■ Collected data
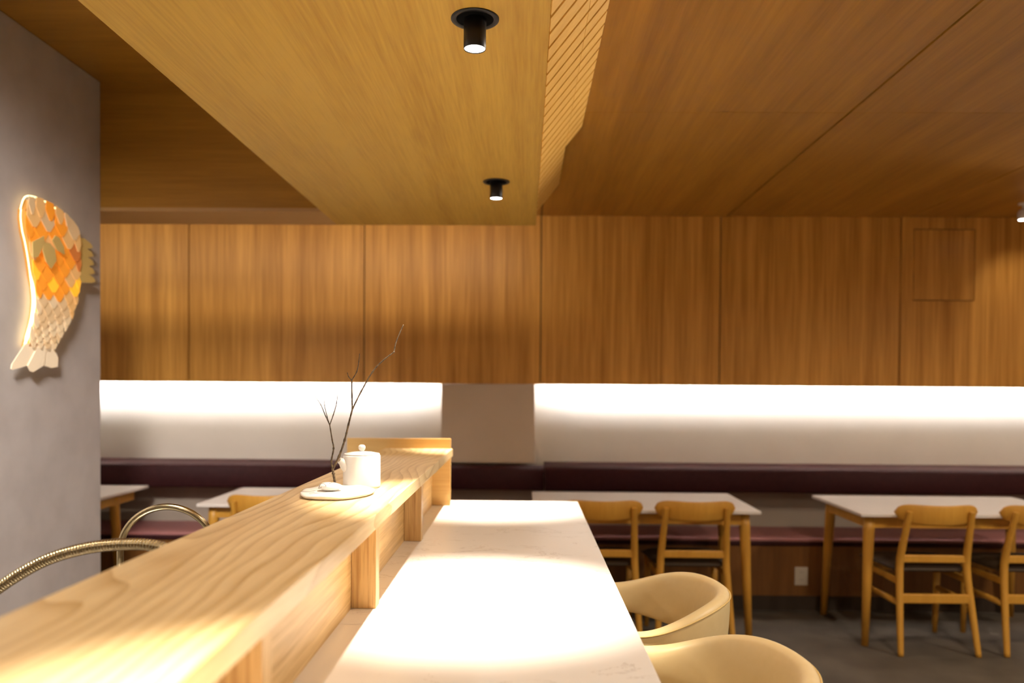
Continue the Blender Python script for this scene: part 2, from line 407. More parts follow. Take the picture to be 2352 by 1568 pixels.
st = thing('pebble_holder', 'smooth white pebble on the plate holding the twig', 'pebble', (-0.482, 1.972, T + 0.0088))
b = B(); bmesh.ops.create_uvsphere(b, u_segments=40, v_segments=20, radius=1.0)
for v in b.verts:
    x, y, z = v.co; v.co = Vector((0.029 * x * (1 + 0.10 * y), 0.026 * y, 0.0105 * (z + 1) * (1 - 0.10 * x)))
obj('stone', b, M['ceramic'], st, smooth=True)
b = B()
arcp = [(-0.011 + 0.009 * math.cos(a) - 0.002, -0.022 - 0.0035 * math.sin(a), 0.009 + 0.0125 * math.sin(a)) for a in [PI * i / 12 for i in range(13)]]
arcp += [(0.004, -0.012, 0.0212), (0.012, 0.0, 0.0206)]
tube(b, spline(arcp[::2] if False else arcp, 3), 0.0008, 8); obj('cord_loop', b, M['cord'], st)

tw = thing('twig', 'bare forked dry twig standing in the white pebble', 'twig', (-0.4789, 2.01, T + 0.02))
O = Vector((-0.4789, 2.01, T + 0.02))
def W2(pts): return [Vector((x, 2.01 + dy, z)) - O for x, z, dy in pts]
def limb(name, pts, r0, r1, parent, kn=True):
    P = spline(W2(pts), 7); n_ = len(P); R = []
    for i in range(n_):
        r = 1.22 * (r0 + (r1 - r0) * i / (n_ - 1))
        if kn and i % 7 == 0 and 0 < i < n_ - 1: r *= 1.35
        R.append(r * (1 + 0.10 * math.sin(i * 2.3)))
    b = B(); tube(b, P, R, 10); return obj(name, b, M['twig'], parent)
limb('stem', [(-0.4765, 1.142, 0), (-0.4789, 1.153, 0), (-0.4835, 1.178, 0), (-0.486, 1.190, 0)], 0.0029, 0.0027, tw)
limb('branch', [(-0.4855, 1.188, 0), (-0.488, 1.2105, -0.002), (-0.482, 1.2420, -0.006), (-0.485, 1.263, -0.008), (-0.4905, 1.3017, -0.012)], 0.0021, 0.0012, tw)
limb('twiglet', [(-0.4905, 1.3017, -0.012), (-0.501, 1.325, -0.014), (-0.512, 1.352, -0.016), (-0.527, 1.374, -0.018)], 0.0011, 0.0005, tw)
limb('twiglet', [(-0.4905, 1.3017, -0.012), (-0.4975, 1.322, -0.010), (-0.5055, 1.3515, -0.006), (-0.5063, 1.369, -0.004)], 0.0009, 0.0004, tw)
limb('twiglet', [(-0.4905, 1.3017, -0.012), (-0.482, 1.327, -0.010), (-0.4745, 1.357, -0.007), (-0.4731, 1.383, -0.004)], 0.0011, 0.0006, tw)
limb('branch', [(-0.4855, 1.188, 0), (-0.470, 1.222, 0.004), (-0.4571, 1.2622, 0.008), (-0.448, 1.303, 0.012), (-0.4395, 1.3407, 0.016)], 0.0025, 0.0017, tw)
limb('branch', [(-0.4395, 1.3407, 0.016), (-0.4402, 1.378, 0.014), (-0.4405, 1.4146, 0.012)], 0.0016, 0.0014, tw)
limb('twiglet', [(-0.4405, 1.4146, 0.012), (-0.448, 1.424, 0.010), (-0.4512, 1.4344, 0.009)], 0.0011, 0.0007, tw)
limb('twiglet', [(-0.4405, 1.4146, 0.012), (-0.428, 1.437, 0.014), (-0.4235, 1.462, 0.016), (-0.4220, 1.483, 0.018)], 0.0012, 0.0007, tw)
limb('branch', [(-0.4395, 1.3407, 0.016), (-0.418, 1.387, 0.022), (-0.3904, 1.437, 0.028), (-0.366, 1.465, 0.034), (-0.3376, 1.4885, 0.04)], 0.0016, 0.0013, tw)
limb('twiglet', [(-0.3376, 1.4885, 0.04), (-0.333, 1.512, 0.042), (-0.323, 1.540, 0.046), (-0.3148, 1.5596, 0.05)], 0.0013, 0.0010, tw)
b = B(); bmesh.ops.create_icosphere(b, subdivisions=2, radius=0.0026, matrix=Matrix.Translation(Vector((-0.3376, 2.05, 1.4885)) - O)); obj('bud', b, M['twig'], tw, smooth=True)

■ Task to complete
Restate exactly, please, only the lines between the start of the data and the line containing "tube(b, spline(arcp[::2] if", both ends included, skipping the pictures.

■ Correct output
Continue the Blender Python script for this scene: part 2, from line 407. More parts follow. Take the picture to be 2352 by 1568 pixels.
st = thing('pebble_holder', 'smooth white pebble on the plate holding the twig', 'pebble', (-0.482, 1.972, T + 0.0088))
b = B(); bmesh.ops.create_uvsphere(b, u_segments=40, v_segments=20, radius=1.0)
for v in b.verts:
    x, y, z = v.co; v.co = Vector((0.029 * x * (1 + 0.10 * y), 0.026 * y, 0.0105 * (z + 1) * (1 - 0.10 * x)))
obj('stone', b, M['ceramic'], st, smooth=True)
b = B()
arcp = [(-0.011 + 0.009 * math.cos(a) - 0.002, -0.022 - 0.0035 * math.sin(a), 0.009 + 0.0125 * math.sin(a)) for a in [PI * i / 12 for i in range(13)]]
arcp += [(0.004, -0.012, 0.0212), (0.012, 0.0, 0.0206)]
tube(b, spline(arcp[::2] if False else arcp, 3), 0.0008, 8); obj('cord_loop', b, M['cord'], st)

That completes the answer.